I profili hanno iniziato a rallentare la crescita e gli utenti stessi non hanno gradito non solo l’aumento dei post sponsorizzati che hanno invaso anche le storie ma anche le campagne fatte dagli influencer, compresi quelli sportivi, con il prodotto troppo in evidenza. Infatti non è così raro trovare atleti che sponsorizzano prodotti alimentari, automobili o abbigliamento attraverso post troppo commerciali che, sempre più spesso, si allontanano anche dal tone of voice dell’atleta stesso.
Le aziende che investono nello sport e la cattiva percezione delle dinamiche di Instagram
Non è colpa dell’atleta. Molte aziende ancora non hanno compreso che per sfruttare i social bisogna capirne le dinamiche. Non è raro imbattersi in contratti nei quali si vedono richieste basiche di sviluppo di creatività troppo commerciali che, naturalmente, finiscono per ledere sia l’atleta che le aziende. L’esposizione del marchio e dell’atleta è un momento talmente prezioso che non può e non deve essere sprecato o utilizzato male. Senza considerare che questi comportamenti scatenano due effetti fondamentali: mancanza di fiducia e, per una fascia d’età in particolare, l’abbandono della piattaforma.
Secondo una recente ricerca realizzata da skuola.net su un campione di 2.500 ragazzi tra i 10 e i 25 anni, il 47% ha dichiarato di non dare particolare fiducia alle star che tuttavia seguono e questa scarsa fiducia sembra essere legata al famosissimo tag #adv obbligatorio per i post sponsorizzati. La cosa interessante è che i ragazzi riflettono sul fatto che se il personaggio famoso viene pagato per fare il post, probabilmente lo fa solo per interesse e non è detto che sia convinto di quello che scrive nel copy del post con il prodotto sponsorizzato.

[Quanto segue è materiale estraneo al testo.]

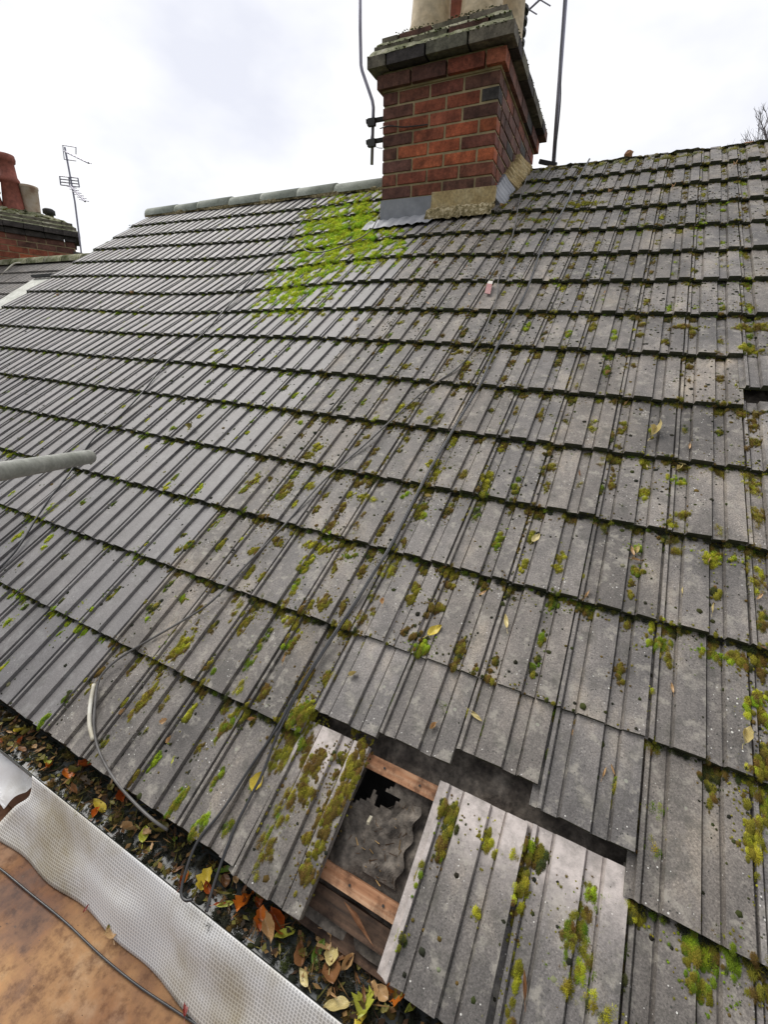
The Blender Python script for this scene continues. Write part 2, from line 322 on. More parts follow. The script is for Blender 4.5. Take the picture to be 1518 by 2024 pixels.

E per quanto riguarda il secondo punto? I consumatori di domani, stanchi di vecchie abitudini commerciali, stanno abbandonando Instagram perchè hanno scoperto Tik Tok.
Tik Tok offrirà opportunità allo sport?
Di Tik Tok si sta parlando in maniera preponderante in queste ultime settimane. C’è chi riflette sull’acquisizione dei dati in sede di registrazione e chi della sicurezza del mantenimento dei dati stessi. C’è chi si sofferma sulla volatilità dei contenuti e chi sulla loro brevità come costruzione. Poi ci sono gli entusiasti, quelli che si improvvisano piccoli editor, tanto che molti realizzano i video con Tik Tok e poi li esportano nelle storie di Instagram che ancora viene considerato “casa”. Insomma è un mondo controverso ma tutto da esplorare. Non dimentichiamo che basterebbe che Mark prendesse qualche spunto, come ha già fatto con Snapchat e le storie, per riuscire a dare un senso ad un’app come Tik Tok.
Naturalmente c’è una cosa che ha fatto riflettere anche me: Tik Analytics. Cos’è? Un tool di analisi rilasciato il 13 novembre in versione beta che permette a marketers e alle aziende di analizzare e monitorare le campagne attive su Tik Tok. Cosa analizza? Tik Analytics è in grado di dare risultati su engagement rate, hashtag e challenge di tendenza, il tutto utilizzando rappresentazioni grafiche molto chiare da usare come report per le aziende che hanno investito in una campagna su Tik Tok.
Credo che aver sviluppato un ambiente di monitoraggio dedicato, ci debba far riflettere soprattutto sul concreto possibile utilizzo del nuovo social, araba fenice si musical.ly, nelle logiche del nuovo marketing sportivo.